First published on the Alliance For American Manufacturing Blog, Manufacture This

Posted In: Allied Approaches

Union Matters

Federal Minimum Wage Reaches Disappointing Milestone

By Kathleen Mackey
USW Intern

A disgraceful milestone occurred last Sunday, June 16.

That date officially marked the longest period that the United States has gone without increasing federal the minimum wage.

That means Congress has denied raises for a decade to 1.8 million American workers, that is, those workers who earn $7.25 an hour or less. These 1.8 million Americans have watched in frustration as Congress not only denied them wages increases, but used their tax dollars to raise Congressional pay. They continued to watch in disappointment as the Trump administration failed to keep its promise that the 2017 tax cut law would increase every worker’s pay by $4,000 per year.

More than 12 years ago, in May 2007, Congress passed legislation to raise the minimum wage to $7.25 per hour. It took effect two years later. Congress has failed to act since then, so it has, in effect, now imposed a decade-long wage freeze on the nation’s lowest income workers.

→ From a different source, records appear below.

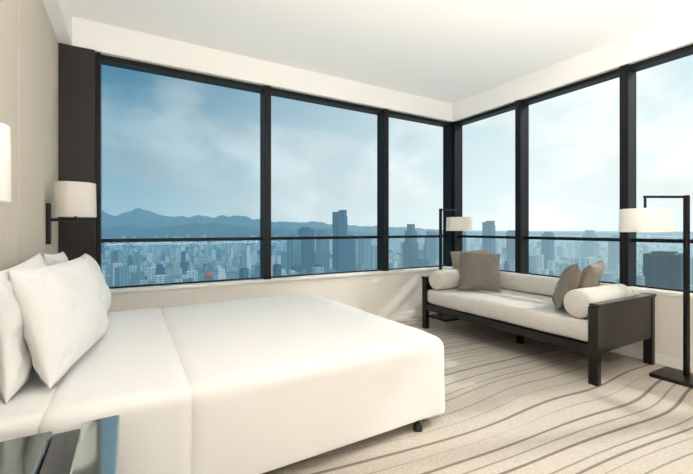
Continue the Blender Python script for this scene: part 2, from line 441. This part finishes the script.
b2 = [c for c in l2.children if c.name.startswith('base')][0]
b2.rotation_euler = (0, 0, 0); b2.location = (0.12, .03, .015)

# ------------------------------------------------------------------ sofa / daybed
SX0, SX1, SY0, SY1 = 3.08, 4.04, 1.52, 3.50
sofa = empty('daybed', (3.56, 2.51, 0))
tag(sofa, 'long cream upholstered daybed with dark wood frame under the windows', 'sofa')
for y0, y1 in ((SY0, SY0+.05), (SY1-.05, SY1)):
    attach(box('end_panel', (SX0+.055, y0+.006, .24), (SX1-.055, y1-.006, .60), M_wood, .004), sofa)
    attach(box('arm_cap', (SX0, y0-.012, .601), (SX1, y1+.012, .625), M_wood, .004), sofa)
for x0 in (SX0, SX1-.055):
    for y0 in (SY0, SY1-.07):
        attach(boxes('leg', [((x0, y0, .0), (x0+.055, y0+.07, .60))], M_wood, .004), sofa)
attach(box('leg', (3.53, 2.48, 0), (3.59, 2.54, .22), M_wood, .004), sofa)
attach(box('front_rail', (SX0+.006, SY0+.07, .225), (SX0+.05, SY1-.07, .30), M_wood, .004), sofa)
attach(box('back_rail', (SX1-.05, SY0+.07, .225), (SX1-.006, SY1-.07, .56), M_wood, .004), sofa)
attach(box('slat_base', (SX0+.051, SY0+.051, .231), (SX1-.056, SY1-.051, .30), M_wood), sofa)
def sf(p, n): return p + n*(noise.noise(p*4)*.006)
attach(rbox('seat_cushion', (SX0+.010, SY0+.056, .306), (SX1-.055, SY1-.056, .478), .045, .04, M_uphol, sf), sofa)
attach(rbox('back_cushion', (SX1-.185, SY0+.07, .479), (SX1-.055, SY1-.07, .68), .05, .04, M_uphol, sf), sofa)
def bolster(y, lab):
    r = .115; L = .72; prof = [(.001, -L/2-.012), (.03, -L/2-.016), (r*.6, -L/2-.008)]
    for k in range(7):
        t = k/6*math.pi/2; prof.append((r-.03+.03*math.sin(t), -L/2+.03-.03*math.cos(t)))
    prof += [(r+.002*math.sin(q), -L/2+.03+(L-.06)*q/8) for q in range(1, 8)]
    for k in range(7):
        t = k/6*math.pi/2; prof.append((r-.03+.03*math.cos(t), L/2-.03+.03*math.sin(t)))
    prof += [(r*.6, L/2+.008), (.03, L/2+.016), (.001, L/2+.012)]
    o = lathe('bolster_cushion', prof, M_uphol, (3.475, y, .481+r), 40, axis='X')
    tag(o, lab, 'cushion', 'cream bolsters'); return o
bolster(SY0+.06+.118, 'round cream bolster resting at the lamp end of the daybed')
bolster(SY1-.06-.118, 'round cream bolster resting at the corner end of the daybed')
def place_c(p, loc, yaw, lean, roll):
    p.matrix_world = Matrix.Translation(loc) @ Matrix.Rotation(math.radians(yaw), 4, 'Z') @ Matrix.Rotation(math.radians(lean), 4, 'X') @ Matrix.Rotation(math.radians(roll), 4, 'Y')
CG = 'taupe scatter cushions'
def cush(s, mat, seed, loc, yaw, lean, roll, lab):
    p = pillow('cushion', s, s, .14, mat, seed, .06, .007, 34, .6); place_c(p, Vector(loc), yaw, lean, roll); tag(p, lab, 'cushion', CG)
cush(.46, M_taupe, 2., (3.60, 3.17, .50), -48, -16, -6, 'square light taupe cushion leaning on the back near the bolster')
cush(.46, M_grey, 5., (3.47, 2.97, .49), -46, -20, 2, 'square brown taupe cushion propped on another cushion')
cush(.42, M_grey, 9., (3.33, 1.98, .49), 30, 20, 8, 'square dark taupe cushion leaning against the bolster')
cush(.42, M_taupe, 12., (3.66, 1.96, .50), 16, 20, -3, 'square light taupe cushion leaning on the bolster and back')

# ------------------------------------------------------------------ exterior
GZ = -150.
g = mobj('city_ground', [(-9000, 300, GZ), (30000, 300, GZ), (30000, 30000, GZ), (-9000, 30000, GZ), (300, -9000, GZ), (30000, -9000, GZ), (300, 300, GZ)],
         [(0, 1, 2, 3), (4, 5, 1, 6)], M_ground)
g['kind'] = 'stuff'; tag(g, 'hazy green and grey city ground far below', 'ground')

def tower_mesh(name, kind, mat):
    L = {'slab': [((-.5, -.5, 0), (.5, .5, .96)), ((-.3, -.3, .96), (.3, .3, 1.))],
         'setback': [((-.5, -.5, 0), (.5, .5, .62)), ((-.4, -.4, .62), (.4, .4, .86)), ((-.26, -.26, .86), (.26, .26, 1.))],
         'podium': [((-.75, -.7, 0), (.75, .7, .12)), ((-.45, -.45, .12), (.45, .45, .95)), ((-.15, -.35, .95), (.3, .3, 1.))],
         'crown': [((-.5, -.5, 0), (.5, .5, .90)), ((-.5, -.5, .90), (-.1, .5, .97)), ((.15, -.45, .90), (.45, .45, 1.))]}[kind]
    bm = bmesh.new()
    for l, h in L:
        r = bmesh.ops.create_cube(bm, size=1.)
        for v in r['verts']: v.co = Vector([(l[i]+h[i])/2+v.co[i]*(h[i]-l[i]) for i in range(3)])
    me = bpy.data.meshes.new(name); bm.to_mesh(me); bm.free(); me.materials.append(mat); return me
kinds = ['slab', 'setback', 'podium', 'crown']
TM = {(k, i): tower_mesh('tower', k, B_mats[i]) for k in kinds for i in range(5)}
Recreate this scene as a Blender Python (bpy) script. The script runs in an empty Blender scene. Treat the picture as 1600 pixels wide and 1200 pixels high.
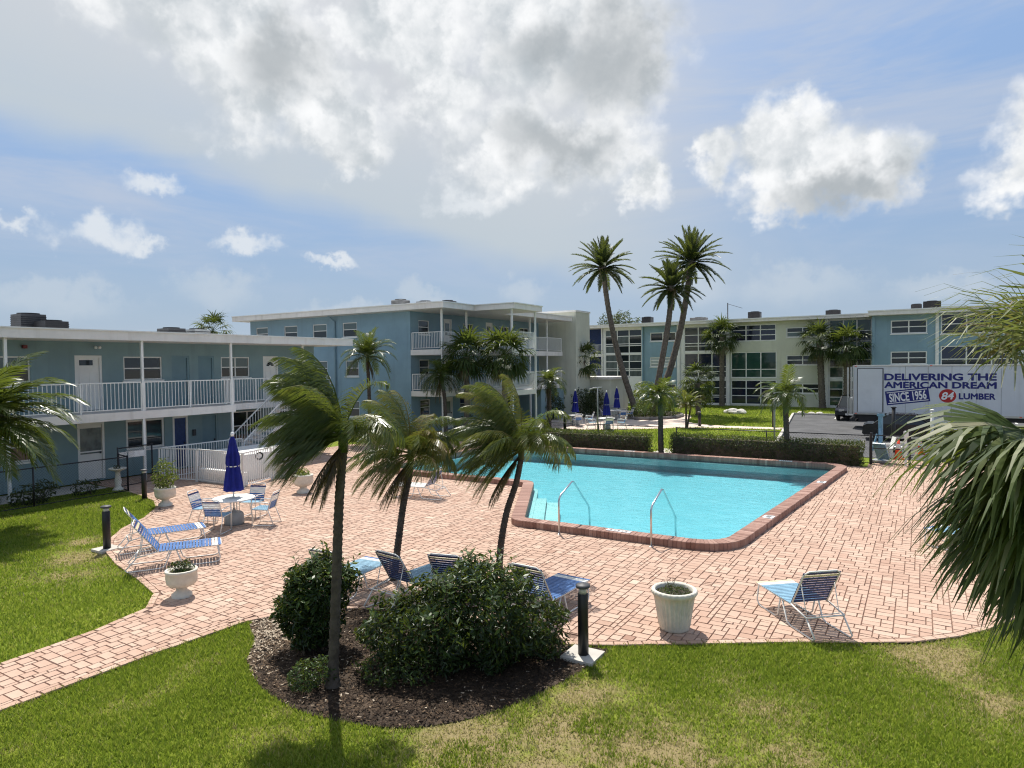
import bpy, bmesh, math, random
import numpy as np
from mathutils import Vector, Matrix, geometry, noise as mnoise

rnd = random.Random(7)
scene = bpy.context.scene
COL = scene.collection

# ------------------------------------------------------------------ camera
YAW = math.radians(31.6)          # the court's walls run along world X and Y; the camera looks 31.6 degrees left of +Y
PITCH = math.atan(31 / 1040)
ROLL = 0.0115
EYE = Vector((0, 0, 4.3))         # eye of someone standing on a first-floor walkway
fwd_h = Vector((-math.sin(YAW), math.cos(YAW), 0))
right_h = Vector((math.cos(YAW), math.sin(YAW), 0))
up_z = Vector((0, 0, 1))
fwd = fwd_h * math.cos(PITCH) - up_z * math.sin(PITCH)
upc = fwd_h * math.sin(PITCH) + up_z * math.cos(PITCH)
cr = right_h * math.cos(ROLL) - upc * math.sin(ROLL)
cu = right_h * math.sin(ROLL) + upc * math.cos(ROLL)
cam_data = bpy.data.cameras.new("camera")
cam = bpy.data.objects.new("camera", cam_data)
COL.objects.link(cam)
cam.matrix_world = Matrix(((cr.x, cu.x, -fwd.x, EYE.x), (cr.y, cu.y, -fwd.y, EYE.y), (cr.z, cu.z, -fwd.z, EYE.z), (0, 0, 0, 1)))
cam_data.sensor_width = 36
cam_data.sensor_fit = 'HORIZONTAL'
cam_data.lens = 36 * 1040 / 1600
cam_data.clip_start = 0.1
cam_data.clip_end = 4000
scene.camera = cam

# ------------------------------------------------------------------ light and exposure
EXPOSURE = 0.45
SUN_EL = math.radians(61)
sun_h = (fwd_h - right_h * 0.2).normalized()
SUN_AZ = math.atan2(sun_h.x, sun_h.y)
sun_data = bpy.data.lights.new("sun", 'SUN')
sun_data.energy = 4.6
sun_data.angle = math.radians(0.53)
sun_data.color = (1.0, 0.955, 0.88)
sun = bpy.data.objects.new("sun", sun_data)
COL.objects.link(sun)
sun_dir = Vector((sun_h.x * math.cos(SUN_EL), sun_h.y * math.cos(SUN_EL), math.sin(SUN_EL)))
sun.rotation_euler = sun_dir.to_track_quat('Z', 'Y').to_euler()
sun.location = sun_dir * 60

vs = scene.view_settings
vs.view_transform = 'Standard'
vs.look = 'None'
vs.exposure = EXPOSURE
vs.gamma = 1.0
vs.use_curve_mapping = False
scene.render.engine = 'CYCLES'
scene.cycles.use_denoising = True
try:
    scene.cycles.denoiser = 'OPENIMAGEDENOISE'
    scene.cycles.denoising_input_passes = 'RGB_ALBEDO_NORMAL'
    scene.cycles.denoising_prefilter = 'NONE'
except Exception:
    pass
scene.cycles.filter_width = 1.15
scene.cycles.max_bounces = 5
scene.cycles.diffuse_bounces = 2
scene.cycles.glossy_bounces = 3
scene.cycles.transmission_bounces = 4
scene.cycles.transparent_max_bounces = 12
scene.cycles.caustics_reflective = False
scene.cycles.caustics_refractive = False
scene.cycles.sample_clamp_indirect = 3.0
scene.cycles.use_adaptive_sampling = True
scene.cycles.adaptive_threshold = 0.02

# ------------------------------------------------------------------ sky
world = bpy.data.worlds.new("World")
scene.world = world
world.use_nodes = True
world.cycles.sampling_method = 'MANUAL'
world.cycles.sample_map_resolution = 512
wt = world.node_tree
wt.nodes.clear()
WL = wt.links


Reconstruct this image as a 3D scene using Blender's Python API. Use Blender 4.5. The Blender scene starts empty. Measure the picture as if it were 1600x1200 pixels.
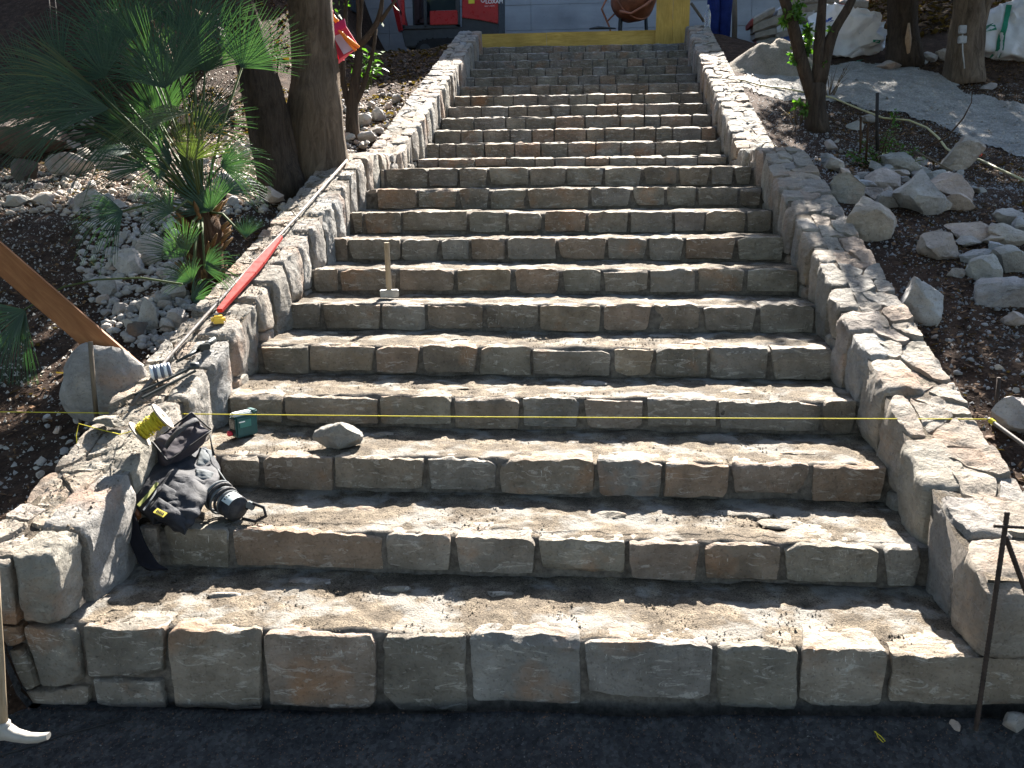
import bpy, bmesh, math, random
import numpy as np
from mathutils import Vector, Matrix, Quaternion
from mathutils.bvhtree import BVHTree
R = math.radians
rnd = random.Random(7)
sc = bpy.context.scene
col = sc.collection
# ------------------------------------------------------------ camera
CX, CY, CZ, YAW, PIT, ROL, FPX = .3165, -2.8417, 1.5336, -.0947, -.2285, -.0098, 1487.
_F = np.array([math.sin(YAW)*math.cos(PIT), math.cos(YAW)*math.cos(PIT), math.sin(PIT)])
_R = np.array([math.cos(YAW), -math.sin(YAW), 0.]); _U = np.cross(_R, _F)
_R2 = _R*math.cos(ROL)+_U*math.sin(ROL); _U2 = -_R*math.sin(ROL)+_U*math.cos(ROL)
_C = np.array([CX, CY, CZ])
cam = bpy.data.cameras.new('camera'); camo = bpy.data.objects.new('camera', cam); col.objects.link(camo)
m = Matrix(((_R2[0], _U2[0], -_F[0], CX), (_R2[1], _U2[1], -_F[1], CY), (_R2[2], _U2[2], -_F[2], CZ), (0, 0, 0, 1)))
camo.matrix_world = m
cam.sensor_fit = 'HORIZONTAL'; cam.sensor_width = 36; cam.lens = FPX/1600*36
cam.clip_start = .05; cam.clip_end = 500
sc.camera = camo
# ------------------------------------------------------------ light
SUN_EL, SUN_AZ = R(38), R(7)
w = bpy.data.worlds.new('World'); sc.world = w; w.use_nodes = True
nt = w.node_tree; bg = nt.nodes['Background']
sky = nt.nodes.new('ShaderNodeTexSky'); sky.sky_type = 'NISHITA'; sky.sun_disc = False
sky.sun_elevation = SUN_EL; sky.sun_rotation = SUN_AZ
nt.links.new(sky.outputs[0], bg.inputs[0]); bg.inputs[1].default_value = .062
SD = Vector((math.sin(SUN_AZ)*math.cos(SUN_EL), math.cos(SUN_AZ)*math.cos(SUN_EL), math.sin(SUN_EL)))
sl = bpy.data.lights.new('sun', 'SUN'); sl.energy = 5; sl.angle = R(.5); sl.color = (1, .945, .865)
so = bpy.data.objects.new('sun', sl); col.objects.link(so); so.rotation_mode = 'QUATERNION'
so.rotation_quaternion = (-SD).to_track_quat('-Z', 'Y')
sc.view_settings.view_transform = 'Standard'; sc.view_settings.look = 'None'
sc.view_settings.exposure = 2.75; sc.view_settings.gamma = 1; sc.view_settings.use_curve_mapping = False
sc.render.engine = 'CYCLES'

# ------------------------------------------------------------ survey helpers: a sight line of the photograph met with real surfaces
def ray(u, v): return _F+_R2*(u-800)/FPX-_U2*(v-600)/FPX
def aty(u, v, y): d = ray(u, v); return _C+d*(y-CY)/d[1]
def atz(u, v, z): d = ray(u, v); return _C+d*(z-CZ)/d[2]
WALLN = np.array([0, -.298, 1.])
def wtop(u, v, h=0.):
    d = ray(u, v); return _C+d*((np.array([0, 0, .20+h])-_C)@WALLN)/(d@WALLN)
def dist(p): return float((np.asarray(p)-_C)@_F)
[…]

To combat this unjust situation, minimum wage workers could rally and call their lawmakers to demand action, but they’re typically working more than one job just to get by, so few have the energy or patience.

The Economic Policy Institute points out in a recent report on the federal minimum wage that as the cost of living rose over the past 10 years, Congress’ inaction cut the take-home pay of working families.  

At the current dismal rate, full-time workers receiving minimum wage earn $15,080 a year. It was virtually impossible to scrape by on $15,080 a decade ago, let alone support a family. But with the cost of living having risen 18% over that time, the situation now is far worse for the working poor. The current federal minimum wage is not a living wage. And no full-time worker should live in poverty.

While ignoring the needs of low-income workers, members of Congress, who taxpayers pay at least $174,000 a year, are scheduled to receive an automatic $4,500 cost-of-living raise this year. Congress increased its own pay from $169,300 to $174,000 in 2009, in the middle of the Great Recession when low income people across the country were out of work and losing their homes. While Congress has frozen its own pay since then, that’s little consolation to minimum wage workers who take home less than a tenth of Congressional salaries.